__WHAT NEEDS TO BE DONE__.
Write out all of the lines below, exactly and completely.

__COLLECTED MATERIAL__.
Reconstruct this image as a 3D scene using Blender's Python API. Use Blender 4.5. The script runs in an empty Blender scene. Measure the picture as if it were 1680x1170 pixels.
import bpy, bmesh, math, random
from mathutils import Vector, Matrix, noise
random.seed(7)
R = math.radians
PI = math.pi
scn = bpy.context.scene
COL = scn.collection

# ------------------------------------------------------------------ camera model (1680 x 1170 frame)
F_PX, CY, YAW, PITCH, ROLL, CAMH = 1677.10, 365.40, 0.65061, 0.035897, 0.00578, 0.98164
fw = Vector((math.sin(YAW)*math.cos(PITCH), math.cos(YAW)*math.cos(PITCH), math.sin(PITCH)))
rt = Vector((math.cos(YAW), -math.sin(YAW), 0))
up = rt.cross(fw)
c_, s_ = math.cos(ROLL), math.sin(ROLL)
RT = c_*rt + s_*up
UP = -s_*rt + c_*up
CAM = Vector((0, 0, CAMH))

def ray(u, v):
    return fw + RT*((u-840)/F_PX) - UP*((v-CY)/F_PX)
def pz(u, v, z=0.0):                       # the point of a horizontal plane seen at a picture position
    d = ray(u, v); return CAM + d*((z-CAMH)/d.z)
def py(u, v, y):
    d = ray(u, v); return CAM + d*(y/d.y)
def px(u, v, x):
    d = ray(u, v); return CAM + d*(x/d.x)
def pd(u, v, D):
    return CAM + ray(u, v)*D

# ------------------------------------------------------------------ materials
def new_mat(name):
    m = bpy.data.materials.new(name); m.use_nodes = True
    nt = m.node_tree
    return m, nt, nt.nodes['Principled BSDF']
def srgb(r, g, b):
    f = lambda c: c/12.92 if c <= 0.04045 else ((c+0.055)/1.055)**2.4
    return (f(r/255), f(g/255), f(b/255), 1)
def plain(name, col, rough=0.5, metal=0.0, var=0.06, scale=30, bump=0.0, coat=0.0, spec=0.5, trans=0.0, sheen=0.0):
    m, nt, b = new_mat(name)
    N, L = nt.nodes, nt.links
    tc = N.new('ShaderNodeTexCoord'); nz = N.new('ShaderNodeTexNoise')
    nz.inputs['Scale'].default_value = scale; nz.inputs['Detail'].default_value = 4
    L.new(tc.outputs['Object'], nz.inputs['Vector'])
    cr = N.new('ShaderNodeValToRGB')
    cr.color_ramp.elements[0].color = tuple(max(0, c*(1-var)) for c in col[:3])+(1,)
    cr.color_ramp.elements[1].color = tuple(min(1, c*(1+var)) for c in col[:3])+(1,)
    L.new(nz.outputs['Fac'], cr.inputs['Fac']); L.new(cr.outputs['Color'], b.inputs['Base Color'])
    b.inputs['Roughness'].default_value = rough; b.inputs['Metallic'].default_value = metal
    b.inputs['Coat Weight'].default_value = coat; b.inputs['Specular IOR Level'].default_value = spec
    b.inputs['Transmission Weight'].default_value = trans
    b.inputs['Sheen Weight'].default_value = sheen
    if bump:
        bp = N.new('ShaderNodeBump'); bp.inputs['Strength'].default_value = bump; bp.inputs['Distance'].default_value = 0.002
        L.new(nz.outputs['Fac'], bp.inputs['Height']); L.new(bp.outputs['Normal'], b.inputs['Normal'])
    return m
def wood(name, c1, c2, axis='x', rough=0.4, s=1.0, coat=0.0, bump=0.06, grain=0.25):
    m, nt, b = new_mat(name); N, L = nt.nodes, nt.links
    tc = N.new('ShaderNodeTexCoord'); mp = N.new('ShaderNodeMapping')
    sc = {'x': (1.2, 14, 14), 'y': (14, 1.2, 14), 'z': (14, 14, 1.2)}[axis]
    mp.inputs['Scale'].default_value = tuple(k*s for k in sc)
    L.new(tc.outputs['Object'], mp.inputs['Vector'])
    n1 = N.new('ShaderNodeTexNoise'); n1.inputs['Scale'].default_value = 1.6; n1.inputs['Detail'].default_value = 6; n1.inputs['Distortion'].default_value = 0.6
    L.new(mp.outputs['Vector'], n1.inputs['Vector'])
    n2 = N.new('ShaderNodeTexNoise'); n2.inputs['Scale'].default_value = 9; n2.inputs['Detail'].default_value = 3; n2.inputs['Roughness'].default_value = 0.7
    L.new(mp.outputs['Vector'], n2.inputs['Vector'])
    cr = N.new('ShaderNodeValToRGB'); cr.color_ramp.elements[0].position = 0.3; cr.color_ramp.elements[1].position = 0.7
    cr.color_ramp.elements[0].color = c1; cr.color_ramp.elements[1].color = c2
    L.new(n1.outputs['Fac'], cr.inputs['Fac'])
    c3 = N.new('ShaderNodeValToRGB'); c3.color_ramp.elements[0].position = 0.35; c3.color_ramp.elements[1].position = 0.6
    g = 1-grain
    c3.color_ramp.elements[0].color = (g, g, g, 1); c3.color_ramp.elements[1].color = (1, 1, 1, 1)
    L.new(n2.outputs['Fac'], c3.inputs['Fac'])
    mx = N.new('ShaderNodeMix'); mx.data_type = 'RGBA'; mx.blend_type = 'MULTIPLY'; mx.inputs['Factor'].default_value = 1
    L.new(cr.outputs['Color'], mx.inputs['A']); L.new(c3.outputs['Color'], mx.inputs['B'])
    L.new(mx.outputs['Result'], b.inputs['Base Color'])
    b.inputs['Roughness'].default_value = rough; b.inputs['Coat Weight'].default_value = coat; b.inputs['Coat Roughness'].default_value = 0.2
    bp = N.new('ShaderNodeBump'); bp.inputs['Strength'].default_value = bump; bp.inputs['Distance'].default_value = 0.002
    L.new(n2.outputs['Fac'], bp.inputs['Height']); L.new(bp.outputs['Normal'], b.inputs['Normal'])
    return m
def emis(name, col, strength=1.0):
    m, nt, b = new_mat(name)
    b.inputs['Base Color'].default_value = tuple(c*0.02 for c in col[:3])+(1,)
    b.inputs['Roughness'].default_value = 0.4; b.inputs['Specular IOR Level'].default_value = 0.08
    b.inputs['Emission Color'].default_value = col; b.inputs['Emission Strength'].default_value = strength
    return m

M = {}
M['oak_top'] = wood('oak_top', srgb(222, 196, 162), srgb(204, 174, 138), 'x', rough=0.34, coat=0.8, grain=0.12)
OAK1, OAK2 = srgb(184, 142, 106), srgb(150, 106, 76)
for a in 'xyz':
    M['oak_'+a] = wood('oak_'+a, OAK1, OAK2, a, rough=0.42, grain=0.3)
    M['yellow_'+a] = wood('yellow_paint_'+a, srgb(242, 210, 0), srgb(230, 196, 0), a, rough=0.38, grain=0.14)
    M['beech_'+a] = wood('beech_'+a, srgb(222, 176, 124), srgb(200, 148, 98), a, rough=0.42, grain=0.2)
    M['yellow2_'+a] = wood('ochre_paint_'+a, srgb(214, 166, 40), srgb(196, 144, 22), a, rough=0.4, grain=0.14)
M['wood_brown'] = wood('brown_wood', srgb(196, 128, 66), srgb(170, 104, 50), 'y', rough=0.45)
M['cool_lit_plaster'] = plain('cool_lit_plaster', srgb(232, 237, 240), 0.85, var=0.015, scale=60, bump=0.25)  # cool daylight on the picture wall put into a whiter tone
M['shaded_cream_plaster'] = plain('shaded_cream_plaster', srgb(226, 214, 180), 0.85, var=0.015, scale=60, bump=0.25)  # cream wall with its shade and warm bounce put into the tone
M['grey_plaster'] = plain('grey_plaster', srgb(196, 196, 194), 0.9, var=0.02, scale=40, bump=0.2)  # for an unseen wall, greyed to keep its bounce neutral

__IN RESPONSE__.
Reconstruct this image as a 3D scene using Blender's Python API. Use Blender 4.5. The script runs in an empty Blender scene. Measure the picture as if it were 1680x1170 pixels.
import bpy, bmesh, math, random
from mathutils import Vector, Matrix, noise
random.seed(7)
R = math.radians
PI = math.pi
scn = bpy.context.scene
COL = scn.collection

# ------------------------------------------------------------------ camera model (1680 x 1170 frame)
F_PX, CY, YAW, PITCH, ROLL, CAMH = 1677.10, 365.40, 0.65061, 0.035897, 0.00578, 0.98164
fw = Vector((math.sin(YAW)*math.cos(PITCH), math.cos(YAW)*math.cos(PITCH), math.sin(PITCH)))
rt = Vector((math.cos(YAW), -math.sin(YAW), 0))
up = rt.cross(fw)
c_, s_ = math.cos(ROLL), math.sin(ROLL)
RT = c_*rt + s_*up
UP = -s_*rt + c_*up
CAM = Vector((0, 0, CAMH))

def ray(u, v):
    return fw + RT*((u-840)/F_PX) - UP*((v-CY)/F_PX)
def pz(u, v, z=0.0):                       # the point of a horizontal plane seen at a picture position
    d = ray(u, v); return CAM + d*((z-CAMH)/d.z)
def py(u, v, y):
    d = ray(u, v); return CAM + d*(y/d.y)
def px(u, v, x):
    d = ray(u, v); return CAM + d*(x/d.x)
def pd(u, v, D):
    return CAM + ray(u, v)*D

# ------------------------------------------------------------------ materials
def new_mat(name):
    m = bpy.data.materials.new(name); m.use_nodes = True
    nt = m.node_tree
    return m, nt, nt.nodes['Principled BSDF']
def srgb(r, g, b):
    f = lambda c: c/12.92 if c <= 0.04045 else ((c+0.055)/1.055)**2.4
    return (f(r/255), f(g/255), f(b/255), 1)
def plain(name, col, rough=0.5, metal=0.0, var=0.06, scale=30, bump=0.0, coat=0.0, spec=0.5, trans=0.0, sheen=0.0):
    m, nt, b = new_mat(name)
    N, L = nt.nodes, nt.links
    tc = N.new('ShaderNodeTexCoord'); nz = N.new('ShaderNodeTexNoise')
    nz.inputs['Scale'].default_value = scale; nz.inputs['Detail'].default_value = 4
    L.new(tc.outputs['Object'], nz.inputs['Vector'])
    cr = N.new('ShaderNodeValToRGB')
    cr.color_ramp.elements[0].color = tuple(max(0, c*(1-var)) for c in col[:3])+(1,)
    cr.color_ramp.elements[1].color = tuple(min(1, c*(1+var)) for c in col[:3])+(1,)
    L.new(nz.outputs['Fac'], cr.inputs['Fac']); L.new(cr.outputs['Color'], b.inputs['Base Color'])
    b.inputs['Roughness'].default_value = rough; b.inputs['Metallic'].default_value = metal
    b.inputs['Coat Weight'].default_value = coat; b.inputs['Specular IOR Level'].default_value = spec
    b.inputs['Transmission Weight'].default_value = trans
    b.inputs['Sheen Weight'].default_value = sheen
    if bump:
        bp = N.new('ShaderNodeBump'); bp.inputs['Strength'].default_value = bump; bp.inputs['Distance'].default_value = 0.002
        L.new(nz.outputs['Fac'], bp.inputs['Height']); L.new(bp.outputs['Normal'], b.inputs['Normal'])
    return m
def wood(name, c1, c2, axis='x', rough=0.4, s=1.0, coat=0.0, bump=0.06, grain=0.25):
    m, nt, b = new_mat(name); N, L = nt.nodes, nt.links
    tc = N.new('ShaderNodeTexCoord'); mp = N.new('ShaderNodeMapping')
    sc = {'x': (1.2, 14, 14), 'y': (14, 1.2, 14), 'z': (14, 14, 1.2)}[axis]
    mp.inputs['Scale'].default_value = tuple(k*s for k in sc)
    L.new(tc.outputs['Object'], mp.inputs['Vector'])
    n1 = N.new('ShaderNodeTexNoise'); n1.inputs['Scale'].default_value = 1.6; n1.inputs['Detail'].default_value = 6; n1.inputs['Distortion'].default_value = 0.6
    L.new(mp.outputs['Vector'], n1.inputs['Vector'])
    n2 = N.new('ShaderNodeTexNoise'); n2.inputs['Scale'].default_value = 9; n2.inputs['Detail'].default_value = 3; n2.inputs['Roughness'].default_value = 0.7
    L.new(mp.outputs['Vector'], n2.inputs['Vector'])
    cr = N.new('ShaderNodeValToRGB'); cr.color_ramp.elements[0].position = 0.3; cr.color_ramp.elements[1].position = 0.7
    cr.color_ramp.elements[0].color = c1; cr.color_ramp.elements[1].color = c2
    L.new(n1.outputs['Fac'], cr.inputs['Fac'])
    c3 = N.new('ShaderNodeValToRGB'); c3.color_ramp.elements[0].position = 0.35; c3.color_ramp.elements[1].position = 0.6
    g = 1-grain
    c3.color_ramp.elements[0].color = (g, g, g, 1); c3.color_ramp.elements[1].color = (1, 1, 1, 1)
    L.new(n2.outputs['Fac'], c3.inputs['Fac'])
    mx = N.new('ShaderNodeMix'); mx.data_type = 'RGBA'; mx.blend_type = 'MULTIPLY'; mx.inputs['Factor'].default_value = 1
    L.new(cr.outputs['Color'], mx.inputs['A']); L.new(c3.outputs['Color'], mx.inputs['B'])
    L.new(mx.outputs['Result'], b.inputs['Base Color'])
    b.inputs['Roughness'].default_value = rough; b.inputs['Coat Weight'].default_value = coat; b.inputs['Coat Roughness'].default_value = 0.2
    bp = N.new('ShaderNodeBump'); bp.inputs['Strength'].default_value = bump; bp.inputs['Distance'].default_value = 0.002
    L.new(n2.outputs['Fac'], bp.inputs['Height']); L.new(bp.outputs['Normal'], b.inputs['Normal'])
    return m
def emis(name, col, strength=1.0):
    m, nt, b = new_mat(name)
    b.inputs['Base Color'].default_value = tuple(c*0.02 for c in col[:3])+(1,)
    b.inputs['Roughness'].default_value = 0.4; b.inputs['Specular IOR Level'].default_value = 0.08
    b.inputs['Emission Color'].default_value = col; b.inputs['Emission Strength'].default_value = strength
    return m

M = {}
M['oak_top'] = wood('oak_top', srgb(222, 196, 162), srgb(204, 174, 138), 'x', rough=0.34, coat=0.8, grain=0.12)
OAK1, OAK2 = srgb(184, 142, 106), srgb(150, 106, 76)
for a in 'xyz':
    M['oak_'+a] = wood('oak_'+a, OAK1, OAK2, a, rough=0.42, grain=0.3)
    M['yellow_'+a] = wood('yellow_paint_'+a, srgb(242, 210, 0), srgb(230, 196, 0), a, rough=0.38, grain=0.14)
    M['beech_'+a] = wood('beech_'+a, srgb(222, 176, 124), srgb(200, 148, 98), a, rough=0.42, grain=0.2)
    M['yellow2_'+a] = wood('ochre_paint_'+a, srgb(214, 166, 40), srgb(196, 144, 22), a, rough=0.4, grain=0.14)
M['wood_brown'] = wood('brown_wood', srgb(196, 128, 66), srgb(170, 104, 50), 'y', rough=0.45)
M['cool_lit_plaster'] = plain('cool_lit_plaster', srgb(232, 237, 240), 0.85, var=0.015, scale=60, bump=0.25)  # cool daylight on the picture wall put into a whiter tone
M['shaded_cream_plaster'] = plain('shaded_cream_plaster', srgb(226, 214, 180), 0.85, var=0.015, scale=60, bump=0.25)  # cream wall with its shade and warm bounce put into the tone
M['grey_plaster'] = plain('grey_plaster', srgb(196, 196, 194), 0.9, var=0.02, scale=40, bump=0.2)  # for an unseen wall, greyed to keep its bounce neutral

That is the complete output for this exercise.